Processo Ruby all’esame della Consulta

Attesa per la pronuncia che valuterà il conflitto di attribuzione sulla competenza del Parlamento o della Magistratura a giudicare Berlusconi. Quali possibilità si aprono
Corte costituzionale

Il talk-show del martedì (visto che ne abbiamo uno al giorno) si è svolto in gran parte sul ping-pong: «Voi della maggioranza avete votato in Parlamento che Ruby è la nipote di Mubarak»; «È falso, abbiamo votato per difendere una prerogativa del Parlamento e quindi per la democrazia!». Sarà possibile capire qual è il punto nodale della questione? Proviamoci.

 

La Camera dei deputati ha approvato la decisione aprire un “conflitto di attribuzione”, di ricorrere cioè alla Corte costituzionale perché stabilisca chi ha ragione tra la Magistratura (espressa dalla procura di Milano) e il Parlamento (specificamente la Camera dei deputati), riguardo alla competenza a giudicare il deputato e Presidente del consiglio, Silvio Berlusconi, nel processo penale che lo vede coinvolto per concussione, oltre che per prostituzione minorile. La procura e il giudice per le indagini preliminari hanno dichiarato la competenza del tribunale ordinario comune; la Camera sostiene invece che la competenza sia del tribunale dei ministri, in quanto la concussione è evidentemente imputata al Presidente del consiglio dei ministri.

 

Qui è un primo punto da chiarire: come fa la magistratura milanese a sostenere che il processo non debba essere celebrato dal tribunale dei ministri? La procura (confermata finora dal giudice per le indagini preliminari; vedremo il tribunale) si è basata sulla – propria – valutazione del reato contestato, rispondendo alla questione se fosse o no “reato funzionale”, cioè commesso da Silvio Berlusconi nell’esercizio delle funzioni di capo del governo ovvero semplicemente abusando delle proprie prerogative di premier.
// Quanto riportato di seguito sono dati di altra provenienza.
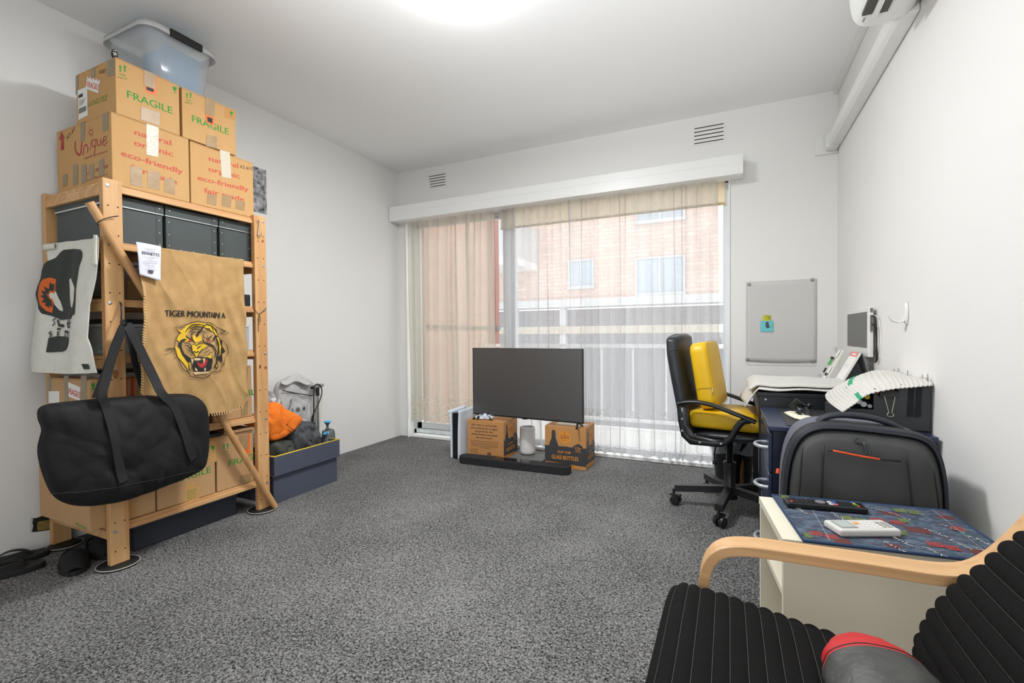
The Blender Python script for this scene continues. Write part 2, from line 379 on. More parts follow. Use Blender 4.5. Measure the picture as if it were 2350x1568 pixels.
# air vents
m_slot = mat('vent_slot_dark', '4a4641', rough=.9)
for i, (x0, x1, zt, zb, lab) in enumerate(((-2.605, -2.42, 2.512, 2.412, 'small white wall vent with five slots, near the left corner above the pelmet'), (-.236, -.038, 2.512, 2.402, 'small white wall vent with slots above the right half of the pelmet'))):
    t = thing('air_vent', lab, 'vent', (x0, YB, zb), group='slotted air vents above the window')
    MB().box(x0-.01, x1+.01, YB-.0045, YB-.0005, zb-.015, zt+.015).build('vent_plate', m_wall, t)
    f = MB()
    for q in range(5): z = zb+(zt-zb)*q/4; f.box(x0+.004*(4-q)*(i == 0), x1, YB-.0055, YB-.0045, z-.0035, z+.0035)
    f.build('slots', m_slot, t)
# ceiling lamp
t = thing('ceiling_light', 'round frosted dome light glowing on the ceiling', 'ceiling light', (-1.088, 1.809, H-.09))
m_lamp = bpy.data.materials.new('lamp_glow'); m_lamp.use_nodes = True; nt = m_lamp.node_tree; nt.nodes.remove(nt.nodes['Principled BSDF'])
e = nt.nodes.new('ShaderNodeEmission'); e.inputs[0].default_value = (.965, .985, 1, 1); e.inputs[1].default_value = LAMP_STRENGTH; nt.links.new(e.outputs[0], nt.nodes['Material Output'].inputs[0])
MB().lathe([(.203*math.cos(a*math.pi/2/9)+.0005, -.075*math.sin(a*math.pi/2/9)) for a in range(10)], 40, Matrix.Translation((-1.088, 1.809, H-.012))).build('diffuser', m_lamp, t, smooth=True)
MB().lathe([(.19, 0), (.19, -.012), (.17, -.012)], 40, Matrix.Translation((-1.088, 1.809, H-.0005))).build('base_plate', m_trim, t)
lo_ = area('ceiling_light_downlight', (-1.088, 1.809, H-.094), (0, 0, 0), .36, .36, 22, (.965, .985, 1), shape='DISK')
# split air conditioner, pipe cover, conduit
m_ac = mat('ac_plastic', 'e9e9e5', rough=.3); m_dk = mat('dark_grille', '4d4a44', rough=.6)
t = thing('air_conditioner', 'white split air conditioner high on the right wall', 'air conditioner', (.55, 1.86, 2.19))
prof = [(.648, 2.215), (.56, 2.195), (.50, 2.192), (.462, 2.205), (.44, 2.24), (.43, 2.32), (.435, 2.44), (.46, 2.475), (.648, 2.49)]
MB().prism([(x, 2.27, z) for x, z in chaikin([Vector((a, b)) for a, b in prof], 2)], (0, -.85, 0)).build('casing', m_ac, t, bevel=.012, seg=3)
MB().box(.452, .482, 1.45, 2.17, 2.186, 2.198).box(.505, .53, 1.45, 2.17, 2.182, 2.194).build('air_outlet', m_dk, t)
MB().box(.484, .503, 1.44, 2.18, 2.176, 2.194).build('louvre', m_ac, t, bevel=.003)
MB().box(.57, .64, 1.6, 2.14, 2.190, 2.204).build('service_cover', m_ac, t, bevel=.004)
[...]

Nel caso delle famose telefonate notturne alla questura di Milano per far affidare Ruby a Nicole Minnetti, secondo la procura Berlusconi non agiva “nell’esercizio delle sue funzioni”, al contrario utilizzava impropriamente lo status di Presidente del consiglio dei ministri.

 

Pertanto i pm non hanno trasmesso gli atti al tribunale dei ministri, come invece avrebbero avuto l’obbligo di fare in caso di reato commesso nell’esercizio di funzioni legate al ministero di governo. La Camera dei deputati contesta proprio questo mancato invio; a suo giudizio la procura avrebbe comunque dovuto inoltrare gli atti al tribunale dei ministri, che avrebbe così potuto valutare a sua volta la “ministerialità” del reato. E a causa di questo mancato invio la maggioranza della Camera ha ravvisato il fumus persecutionis e rigettato, nella seduta del 3 febbraio scorso, la richiesta di autorizzazione a perquisire i locali dell’arcinoto ragionier Spinelli, sui quali campeggia la targhetta “Segreteria dell’on. Berlusconi”.

 

Si capisce, mi pare, il ruolo di Ruby nella vicenda. Se fosse nipote di Mubarak, o almeno ritenuta tale da Berlusconi la sera della telefonata in questura, ecco che la ministerialità dei fatti da un lato sarebbe scontata; dall’altro ci sarebbero le premesse per evitare l’accusa stessa di concussione, in quanto il premier avrebbe agito «per la tutela di un interesse dello Stato costituzionalmente rilevante ovvero per il perseguimento di un preminente interesse pubblico», come prevede la legge sui reati commessi da membri del governo. E come l’onorevole Maurizio Paniz, relatore per la maggioranza, ha apertamente sostenuto in Aula.

 

Da qui, il braccio di ferro. La procura di Milano che tira dritto, poiché ritiene, di aver applicato esattamente le leggi; la Camera che rivendica il proprio ruolo, attraverso la chiamata in causa del tribunale dei ministri: infatti, una volta stabilita la competenza di questo tribunale, il processo deve essere autorizzato dal Parlamento. Ecco come da atti del tutto irrituali e inediti in verità, è scaturito il voto che ha portato a formalizzare il conflitto di attribuzione.

 

La parola alla Corte costituzionale, quindi. Essa darà una prima pronuncia e stabilirà se il conflitto sia “ammissibile” o “non ammissibile”. Solo a seguito di ammissibilità, deciderà su chi tra i due abbia agito correttamente (ma evidentemente anche l’eventuale decisione di inammissibilità avrebbe un significato non equivoco). E se alla fine dovesse aver ragione la Camera, il processo incardinato a Milano sarebbe nullo. Considerato il livello di deterioramento in cui versano i rapporti tra politica e magistratura, forse è un bene che della vicenda si occupi una voce “terza”. Perché è questa fiducia che bisogna avere nella Corte.